1980年のPLAYBOY誌のインタビューで、ジョンは「スタジオから家に帰ってきて、あの時はちょっとマリファナで酔っていたのかな。とにかくいつものようにその日にレコーディングしたテープをプレイバックしようとしていたんだけど、たまたまテープを逆にセットしちゃってて…。でもその音が気に入ったんだ。翌日スタジオに着いてから『これ使えるかもしれないから聴いてみて』って言って逆再生させたんだ」と語ったそうです。

音楽評論家のジム・デロガティスは、本作について「ビートルズ初の素晴らしいサイケデリック・ロック・ソング」と評しています。

濡れたら死んでしまうかのように、雨が降り出すと人々は頭を隠して急いで走りだすけど、雨だろうと 晴れだろうと、結局は君の心の持ちようなんだよ。

聴こえてるかな。

Ray Charles – Come Rain or Come Shine (1959)


“Come Rain or Come Shine”(1946) は、ミュージカル『St. Louis Woman』(1946) のために書かれたハロルド・アーレン作曲、ジョニー・マーサー作詞のジャズ・スタンダードソング。邦題は「降っても晴れても」。

私のお気に入りは(フランク・シナトラのと迷った結果) レイ・チャールズバージョンかな。『The Genius of Ray Charles』(1959) に収録され、1960年と1968年にチャートに入りました。
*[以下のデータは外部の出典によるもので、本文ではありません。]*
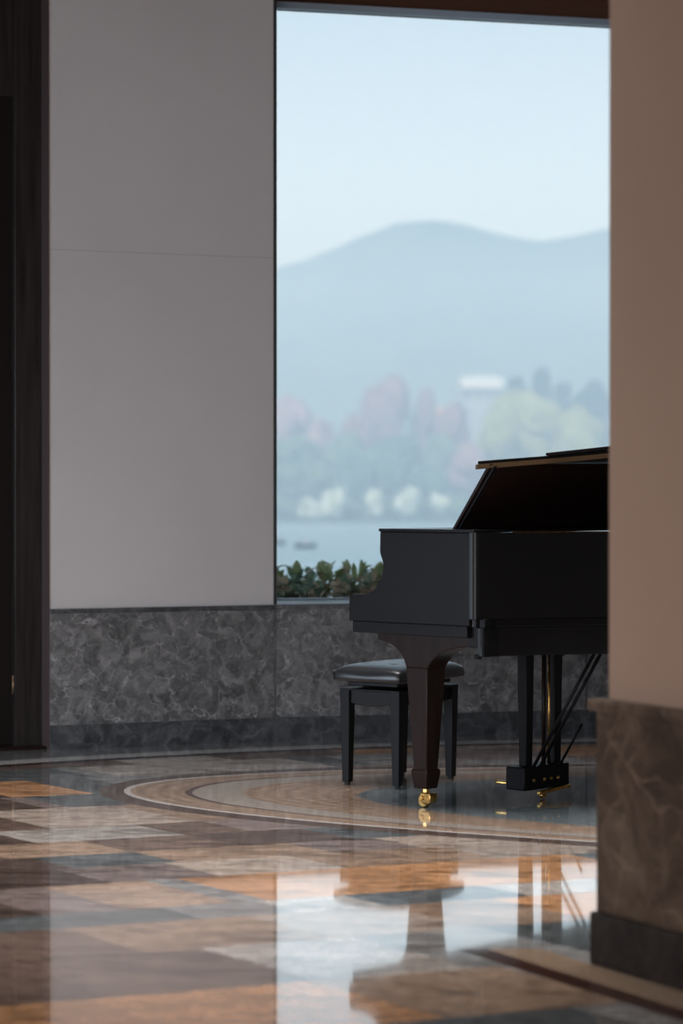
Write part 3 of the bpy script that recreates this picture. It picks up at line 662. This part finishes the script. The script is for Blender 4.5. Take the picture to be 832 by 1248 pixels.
T = [
 (470, 447, 76, 500, M_red, 'tall russet tree, the largest reddish crown over the far shore', 'russet_tree', 'round'),
 (440, 492, 50, 496, M_red, 'russet tree just left of the tallest reddish crown', 'russet_tree', 'round'),
 (520, 456, 44, 505, M_red, 'narrow russet tree right of the tallest reddish crown', 'russet_tree', 'round'),
 (548, 486, 56, 500, M_red, 'lower reddish tree left of the white roofed building', 'russet_tree', 'round'),
 (352, 482, 76, 500, M_pink, 'pinkish tree at the left edge of the window', 'pink_tree', 'round'),
 (385, 500, 48, 498, M_pink, 'small pinkish tree between the left and tallest reddish crowns', 'pink_tree', 'round'),
 (362, 522, 90, 470, M_green, 'broad green tree in front of the left pinkish tree', 'green_tree', 'round'),
 (420, 524, 80, 472, M_green, 'broad green tree below the tall russet tree, left side', 'green_tree', 'round'),
 (482, 520, 84, 474, M_bluegreen, 'deep green tree below the tallest russet crown', 'green_tree', 'round'),
 (535, 524, 66, 476, M_green, 'green tree below the orange roof', 'green_tree', 'round'),
 (432, 545, 46, 458, M_bluegreen, 'dark green rounded tree near the water, middle left', 'dark_tree', 'round'),
 (392, 556, 50, 458, M_green, 'low green tree by the water left of the dark rounded tree', 'green_tree', 'round'),
 (350, 560, 66, 456, M_green, 'low green tree by the water at the left window edge', 'green_tree', 'round'),
 (476, 560, 54, 458, M_bluegreen, 'low deep green tree by the water right of the dark rounded tree', 'green_tree', 'round'),
 (520, 565, 52, 458, M_bluegreen, 'low dark tree by the water above the raised lid', 'green_tree', 'round'),
 (572, 540, 64, 460, M_pink, 'pinkish tree near the water left of the yellow green crown', 'pink_tree', 'round'),
 (652, 470, 120, 480, M_willow, 'broad yellow green tree on the right of the far shore', 'willow_tree', 'round'),
 (612, 498, 66, 474, M_willow, 'yellow green tree left of the broadest one', 'willow_tree', 'round'),
 (706, 492, 76, 474, M_willow, 'yellow green tree cut by the right window edge', 'willow_tree', 'round'),
 (628, 424, 30, 500, M_conifer, 'slim dark conifer right of the white roofed building', 'conifer', 'round'),
 (660, 420, 38, 500, M_conifer, 'tallest dark conifer behind the yellow green tree', 'conifer', 'round'),
 (684, 434, 26, 505, M_conifer, 'dark conifer leaning right of the tallest conifer', 'conifer', 'round'),
 (704, 442, 40, 502, M_conifer, 'dark rounded conifer near the right window edge', 'conifer', 'round'),
 (730, 438, 40, 502, M_conifer, 'dark conifer cut by the right window edge', 'conifer', 'round'),
]
for i, (x, top, wp, D, m_, lb, nm, shp) in sorted(enumerate(T), key=lambda q: q[1][3]): tree(x, top, wp, D, m_, lb, nm, i + 1, shp)
for i, (x, top, wp, m_, lb) in enumerate([
  (405, 588, 34, M_white, 'white blossoming bush left of middle near the water'), (376, 605, 30, M_white, 'small white bush at the far left shoreline'),
  (455, 594, 34, M_white, 'white blossoming bush at the middle of the shoreline'), (497, 588, 38, M_white, 'widest white bush on the shoreline near the piano'),
  (536, 598, 26, M_white, 'small white bush just left of the raised lid'),
  (345, 603, 44, M_green, 'low green bush at the left edge of the shoreline'), (428, 606, 40, M_green, 'low green bush between the two left white bushes'),
  (475, 610, 36, M_green, 'low green bush between the middle white bushes'), (518, 608, 34, M_green, 'low green bush right of the widest white bush'), (556, 606, 40, M_green, 'low green bush beside the raised lid')]):
    D = clear(x, wp, 436); s_ = D / F; b_ = px(x, top, D); t_ = thing('shore_bush', lb, 'bush', (b_.x, D, -3.6), 0, 'bushes on the far shore')
    crown(t_, m_, wp * s_ / 2, (b_.z + 3.6) / 2, 0, 50 + i, 'round', 6)
    MB().tube((0, 0, -0.5), (0, 0, 1.5), 0.3, 8).build('stem', M_bark, t_)
# houses on the far bank
M_roofw = mat('pale roof', (0.60, 0.58, 0.58), 0.5); M_roofo = mat('orange tile roof', (0.75, 0.28, 0.12), 0.7); M_hwall = mat('pale render', (0.30, 0.33, 0.37), 0.8); M_hwin = mat('dark glazing', (0.03, 0.04, 0.05), 0.2)
def house(xp, top, wpx, hpx, D, roofm, label, wallh):
    s_ = D / F; b_ = px(xp, top, D); wd = wpx * s_; g = 2.0
    h_ = thing('house', label, 'building', (b_.x, D, g), 0.12)
    zr = b_.z - g; ze = zr - hpx * s_
    MB().box(-wd / 2 + 0.4, wd / 2 - 0.4, -4, 4, 0, ze).build('house_wall', M_hwall, h_)
    MB().poly([(-4.8, ze - 0.2), (4.8, ze - 0.2), (0.6, zr), (-0.6, zr)], -wd / 2, wd / 2, lambda a, b, h: (h, a, b)).build('roof', roofm, h_)
    for k in range(4):
        x = -wd / 2 + wd * (k + 0.5) / 4; MB().box(x - 0.6, x + 0.6, -4.06, -3.98, ze - 2.3, ze - 0.9).build('house_window', M_hwin, h_)
house(585, 459, 50, 14, 540, M_roofw, 'long pale roofed building between reddish trees and conifers', 3)
house(530, 498, 36, 9, 545, M_roofo, 'low orange roofed house below the reddish trees', 3)
# boats
def boat(xp, yp, wpx, label):
    D = F * (H + 4.0) / (yp - HY); s_ = D / F; t_ = thing('rowing_boat', label, 'boat', ((xp - 416) * s_, D, -4.0), 0.1, 'boats on the lake')
    L2 = wpx * s_ / 2; r = []
    for k in range(9):
        q = -1 + 2 * k / 8; wv = 0.55 * (1 - abs(q) ** 2.5) + 0.03; z = 0.25 + 0.15 * q * q
        r.append([(q * L2, -wv, z + 0.1), (q * L2, -wv * 0.7, -0.15), (q * L2, wv * 0.7, -0.15), (q * L2, wv, z + 0.1)])
    MB().loft(r).build('hull', M_conifer, t_)
    MB().box(-L2 * 0.4, L2 * 0.3, -0.45, 0.45, 0.3, 0.85).build('cabin', M_hwall, t_)
boat(372, 668, 26, 'small boat on the lake, right of the two boats'); boat(341, 664, 14, 'small boat on the lake by the left window edge')
# lake haze: a real scattering volume over the water and hills
hz_ = bpy.data.materials.new('lake haze'); hz_.use_nodes = True; t = hz_.node_tree; t.nodes.clear()
vs = t.nodes.new('ShaderNodeVolumeScatter'); ot = t.nodes.new('ShaderNodeOutputMaterial'); vs.inputs['Color'].default_value = (0.66, 0.81, 1.0, 1); vs.inputs['Density'].default_value = 0.0032
t.links.new(vs.outputs[0], ot.inputs['Volume'])
hb = MB().box(-440, 440, 130, 960, -3.98, 70).build('lake_haze', hz_); tag(hb, 'pale blue haze hanging over the lake and the hills', 'haze', kind='stuff')
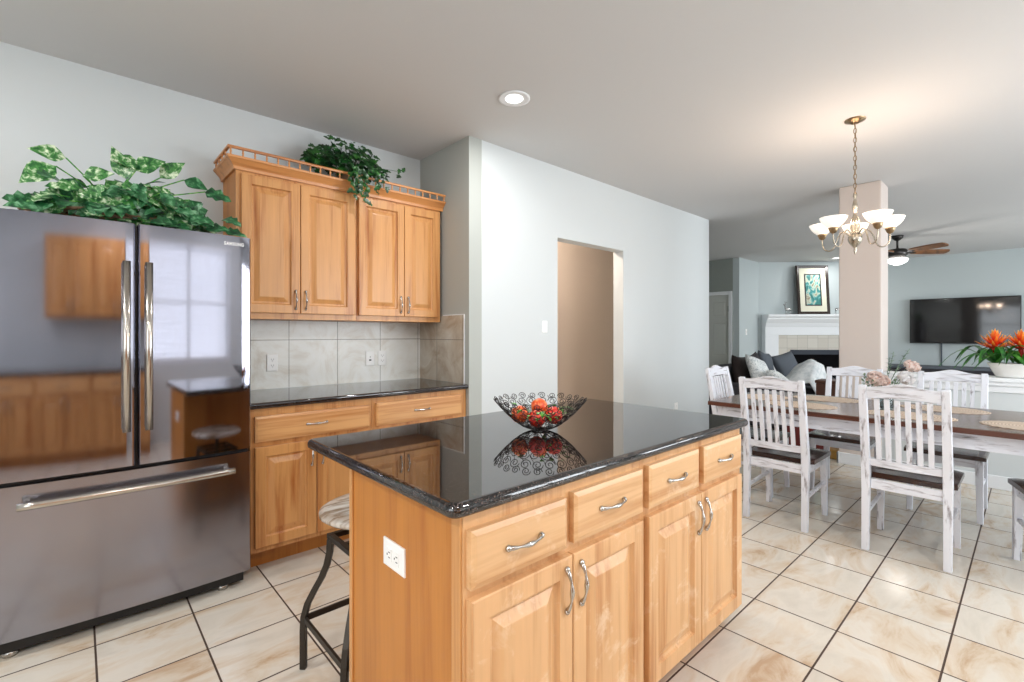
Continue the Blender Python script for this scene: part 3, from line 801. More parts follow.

“Come Rain or Come Shine” (Johnny Mercer, Harold Arlen)(1959) が収録されたB面は、ラルフ・バーンズによるピアノアレンジと101ストリングスオーケストラに演奏される6曲のバラードで構成されています。チャールズの“Come Rain or Come Shine” (Johnny Mercer, Harold Arlen)は、彼のソウルフルなピアノとキレのあるバンドによって、彼の声が引き立てられています。

Ray Charles feeling a musical rush, 1950


タイトルになっている“Come Rain or Come Shine”ですが、実は「何があっても / どんなことが起きても」という意味の慣用句なんです。とってもドラマティックでロマンティック。

だから歌詞の「Come rain or come shine. Happy together, unhappy together. And won’t that be fine.」は「どんなことがあっても、幸も不幸も一緒に分かち合おう。それでいいじゃないか」と訳すことができます。

雨ありきの音楽たち


目が覚めて、窓の外から雨音が聞こえたら、あなたは何を聞きますか?

雨の日、あなたを主人公にする音楽たち。その全てが雨から生まれ、雨を吸収してより一層成長するのです。

雨と音楽で裾を濡らして、6月を堪能しましょう。